Since then, the issue has been polarised and distorted, largely by sexual politics, into female victims and male perpetrators. Government and public policies and funding in the UK are still largely based on this perception.

This, despite the wealth of academic studies published worldwide in the past three decades, coupled with successive government studies in the past twenty years, all showing a significant level of female aggression or abuse in intimate relationships. Such studies suggest that, in intimate couple relationships affected by abusive behaviour, women initiate this against male partners in about a quarter of cases, men in another quarter, and the rest is mutual.

Although women tend to be more harmed or frightened by violent abuse, and are more likely to be injured or victims of repeated assaults, significant proportions of male victims are also severely assaulted and about one third of those injured are men.


Male victims
The prescription of domestic violence as a woman’s problem, and not a social problem affecting both sexes and their children, is now strongly entrenched in societal attitudes in most western democracies including the UK. It extends particularly to Government, local authorities and other public bodies, including police forces, social agencies, children’s charities, and even the judiciary.

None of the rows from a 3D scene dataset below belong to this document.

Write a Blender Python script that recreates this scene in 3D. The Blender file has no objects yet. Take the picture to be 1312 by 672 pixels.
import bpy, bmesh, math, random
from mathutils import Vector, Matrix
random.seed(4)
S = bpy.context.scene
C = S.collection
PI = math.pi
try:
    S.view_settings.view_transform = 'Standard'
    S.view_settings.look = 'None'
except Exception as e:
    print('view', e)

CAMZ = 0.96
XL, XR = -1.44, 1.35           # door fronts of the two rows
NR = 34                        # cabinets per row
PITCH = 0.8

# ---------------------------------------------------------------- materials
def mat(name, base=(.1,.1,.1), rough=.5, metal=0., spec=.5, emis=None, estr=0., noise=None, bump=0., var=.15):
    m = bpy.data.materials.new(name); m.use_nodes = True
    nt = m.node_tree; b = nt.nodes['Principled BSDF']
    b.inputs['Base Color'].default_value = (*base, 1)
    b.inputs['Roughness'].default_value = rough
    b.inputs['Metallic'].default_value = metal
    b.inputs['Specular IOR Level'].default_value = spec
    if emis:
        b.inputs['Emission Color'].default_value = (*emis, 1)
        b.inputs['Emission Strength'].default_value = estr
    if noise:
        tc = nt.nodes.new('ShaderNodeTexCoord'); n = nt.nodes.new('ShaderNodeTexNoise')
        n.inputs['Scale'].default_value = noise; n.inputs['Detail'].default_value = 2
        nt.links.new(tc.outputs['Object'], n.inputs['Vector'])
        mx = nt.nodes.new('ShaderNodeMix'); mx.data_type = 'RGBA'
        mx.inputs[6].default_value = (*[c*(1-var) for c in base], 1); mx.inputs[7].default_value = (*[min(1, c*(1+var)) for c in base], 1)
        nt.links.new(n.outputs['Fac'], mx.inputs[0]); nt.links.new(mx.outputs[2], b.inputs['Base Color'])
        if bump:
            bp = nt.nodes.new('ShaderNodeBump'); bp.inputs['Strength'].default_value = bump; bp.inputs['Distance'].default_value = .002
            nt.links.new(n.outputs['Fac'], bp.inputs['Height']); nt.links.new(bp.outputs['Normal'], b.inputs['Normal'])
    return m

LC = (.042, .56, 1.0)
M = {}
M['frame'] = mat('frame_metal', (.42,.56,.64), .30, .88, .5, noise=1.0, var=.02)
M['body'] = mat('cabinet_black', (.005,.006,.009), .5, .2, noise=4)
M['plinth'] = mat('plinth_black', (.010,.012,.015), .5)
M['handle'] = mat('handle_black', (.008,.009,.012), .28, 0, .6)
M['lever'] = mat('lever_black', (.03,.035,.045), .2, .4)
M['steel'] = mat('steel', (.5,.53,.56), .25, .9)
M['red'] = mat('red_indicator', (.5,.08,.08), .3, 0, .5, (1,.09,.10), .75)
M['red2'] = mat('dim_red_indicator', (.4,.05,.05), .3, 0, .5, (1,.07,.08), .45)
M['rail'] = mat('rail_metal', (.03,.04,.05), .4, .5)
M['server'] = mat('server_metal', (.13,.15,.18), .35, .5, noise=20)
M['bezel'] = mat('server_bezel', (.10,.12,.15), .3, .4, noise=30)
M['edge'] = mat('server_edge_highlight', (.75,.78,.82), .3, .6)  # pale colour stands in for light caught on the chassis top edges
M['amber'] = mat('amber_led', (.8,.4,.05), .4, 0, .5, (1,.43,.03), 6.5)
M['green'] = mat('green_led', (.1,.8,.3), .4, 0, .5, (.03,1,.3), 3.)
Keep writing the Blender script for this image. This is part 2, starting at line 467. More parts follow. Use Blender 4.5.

The result has been to largely ignore or subordinate the plight of male victims, and consequently support services for them are hugely inferior to those in place for female victims and geographically totally inadequate.

This public indifference to them, not only deters many male victims from reporting intimate abuse against them, even when they have suffered severe violence, but also reinforces stereotypical attitudes towards them by police forces and social agencies, so that if they do report, they are often disbelieved or ridiculed. Indeed, surveys of male victims have reported that about one in five male victims are themselves arrested and not the female assailant.